Python – Running daemon involving GPIO on Pi

gpiomonitoringpythonsudo

I have a daemon that monitors various things using the GPIO ports. I have used python to write the code for this using the RPi.GPIO module.

I would like to ensure that the daemon is always running, i.e., restart it after a crash and start it when the system boots (crucially before any user logs in — this Pi runs headless). There is a little flashing LED that tells me its running, but that's not ideal.

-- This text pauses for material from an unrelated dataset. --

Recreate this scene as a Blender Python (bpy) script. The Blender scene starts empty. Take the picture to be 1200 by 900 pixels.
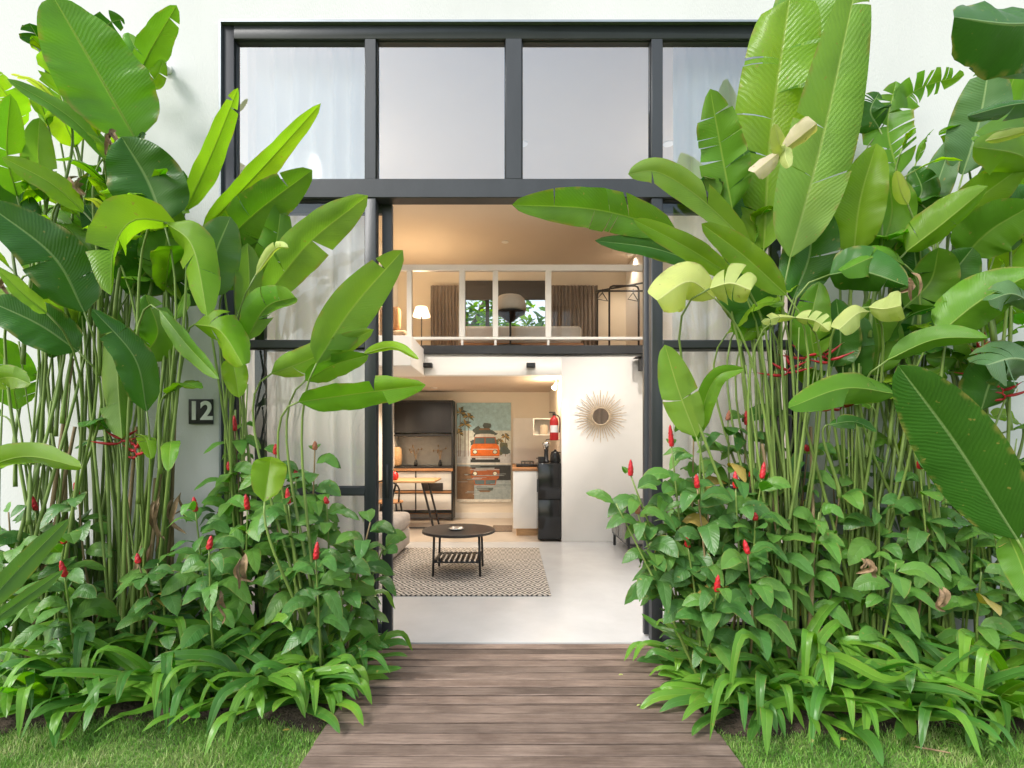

I have read about using MONIT for this purpose but I'm having a few issues. My attempts so far have mainly been around this solution:

https://stackoverflow.com/questions/23454344/use-monit-monitor-a-python-program

This is my bash wrapper file, its called /home/pi/UPSalarm/UPSalarm.bash

#!/bin/bash

PIDFILE=/var/run/UPSalarm.pid

case $1 in
    start)
        #source /home
        #Launch script
        sudo python /home/pi/UPSAlarm/UPSalarm.py 2>/dev/null &
        # store PID value
        echo $! > ${PIDFILE}
    ;;
    stop)
        kill `cat ${PIDFILE}`
        # Proccess killed, now remove PID
        rm ${PIDFILE}
    ;;
    *)
        echo "usage: scraper {start|stop}" ;;
esac
exit 0`

This is my monit rule

check process UPSalarm with pidfile /var/run/UPSalarm.pid
   start = "/home/pi/UPSalarm/UPSalarm start"
   stop = "/home/pi/UPSalarm/UPSalarm stop"

I have two problems: firstly, I get the wrong PID number in UPSalarm.pid. I am wondering if I get a PID number for sudo? This is why I have posted the question here; I need sudo because I need access to the GPIO ports. Secondly, it doesn't work. Thirdly, I am not sure what source does in the bash file?

I know monit has great documentation, but a worked example for python really would be helpful, I've been stuck for a good few days.

The following websites were also helpful:
https://www.the-hawkes.de/monitor-your-raspberrypi-with-monit.html (for setting up monit)
https://mmonit.com/monit/documentation/monit.html

And these two questions are related but don't solve my problem:
https://raspberrypi.stackexchange.com/questions/9938/monitoring-a-python-script-running-in-a-screen-session-with-monit
How to restart the Python script automatically if it is killed or dies

Best Answer

That shell wrapper looks like an init script, but apparently it isn't (hence you need to use sudo there; scripts run by init would not require this).

This seems to be a very clumsy way to do this; the shell wrapper does not serve any purpose that could not be better served by the python program itself. Get rid of that; if you want an init script specifically, write a minimal one, but I suggest you move the logic of controlling the daemon from the init script into the daemon (UPSalarm.py) itself.

Since you want only one instance, define a pid file that the process is to use. When UPSalarm.py start is run, it will check for the existence of this file. If it does not exist, it writes its own pid to this file and continues. If it does exist, it gets the pid and then checks with the OS to see if a process with the pid exists and if so, what it is called. This will prove that either UPSalarm.py is already running, or not. If it is, exit with an "Already running" message.

When UPSalarm.py stop is run, a similar sequence is involved -- check for the pid file, if it exists check the pid, if the pid is valid for a process named UPSalarm.py, signal it to stop, presumably with SIGINT. UPSalarm.py itself should implement a signal handler for SIGINT, such that it deletes the pid file before it exits.

I am not a python programmer and this is not a programming site (for that, see Stack Overflow), but I promise all this is easily possible with python.

  • To get the pid of the current process, use os.getpid().
  • For mapping a pid to a process name, read /proc/[pid]/cmdline and do a string search for UPSalarm.py (or better yet, the name of process as invoked, which would be sys.argv[0], see here).
  • For signal handling, start here and here.
  • To send a signal to another process, use os.kill().

It should be easy to then configure monit to handle this daemon. You also then have the option of instead just using cron (or your own script) to call UPSalarm.py start at intervals, say every 5-10 minutes.